Quelle sera alors la place de l’homme dans tout ça ? Les domaines vont-ils économiser de la main-d’œuvre ?

M. L. : Je ne pense pas non. Le travail des salariés viticoles risque d’évoluer, c’est une certitude. Mais l’homme aura toujours une place déterminante dans le travail de la vigne. Derrière un robot, il y aura toujours une personne qui sera là pour programmer la machine, pour intervenir en cas d’obstacles, pour transporter le robot d’une parcelle à l’autre, mais également pour surveiller la machine, soit de manière continue, soit de manière ponctuelle lorsqu’il recevra une alerte venant du robot. La physionomie des postes va changer. L’homme sera alors un superviseur, plutôt qu’un opérateur. Mais il sera toujours présent pour déclencher et pour programmer les interventions.

Et niveau réglementaire, où en sommes-nous ? Est-il facile d’assurer un robot dès maintenant ?
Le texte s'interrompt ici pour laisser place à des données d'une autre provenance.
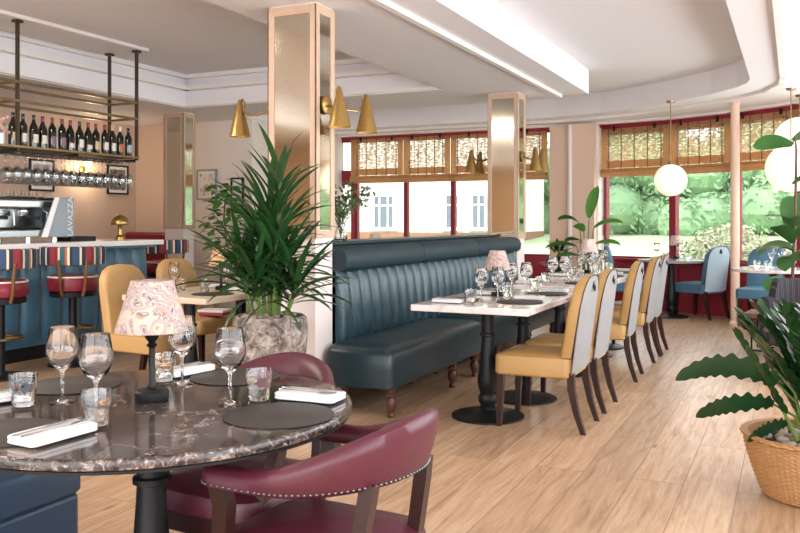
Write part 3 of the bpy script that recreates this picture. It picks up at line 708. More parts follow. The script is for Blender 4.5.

M. L. : Les choses évoluent. Aujourd’hui, il n’y a pas de problèmes pour utiliser un robot dans un terrain privé. En revanche, les choses sont assez complexes en agriculture, dès lors que le robot sera amené à faire demi-tour sur une voie ouverte, comme un chemin en bout de vigne. Même si le chemin est privé. Là, la réglementation est plus complexe. Mais un gros travail de normalisation est en train d’être effectué dans le cadre du projet RobAgri. Dans tous les cas, tout doit être bien défini avant l’achat. Par exemple, si le robot vient percuter un promeneur : qui sera responsable ? L’utilisateur ? Le fabricant du robot ? Le fabricant du capteur qui n’a pas vu le danger ? Bref, de nouvelles questions vont se poser au moment de l’achat. Cela pourrait freiner certains producteurs. Mais je reste convaincu que, comme lors de l’arrivée des tracteurs enjambeurs en 1947, certains vont se dire : « Ce n’est vraiment pas pour moi ce genre d’engins ! » Puis, après un temps d’observation plus ou moins long, tout le monde finira par déléguer certaines tâches à des robots !

 

Comité Champagne : un concours pour développer la robotique
En 2018, le Comité Champagne, avec le soutien de l’association RobAgri, a lancé le concours robotique. Celui-ci vise à disposer d’ici trois ans d’engins autonomes performants pour l’entretien des sols et pour la protection du vignoble, adaptés aux spécificités champenoises. « L’idée est de créer un cahier des charges spécifique à notre vignoble, explique Mathieu Liebart. Afin que les industriels développent des solutions pensées et conçues pour notre vignoble, plutôt que d’essayer d’adapter à nos spécificités des robots venant d’autres domaines. »
Parmi les six dossiers de candidature, le Comité Champagne en a retenu deux :
• eBot-MVC porté par Pellenc-Agreenculture ;
• Bakus Écosystème porté par Vitibot.
Pendant trois ans, les programmes de recherche vont bénéficier de l’accompagnement des techniciens et des équipements du pôle technique et environnement du Comité Champagne et d’un financement global de 300 000 euros minimum sur trois ans.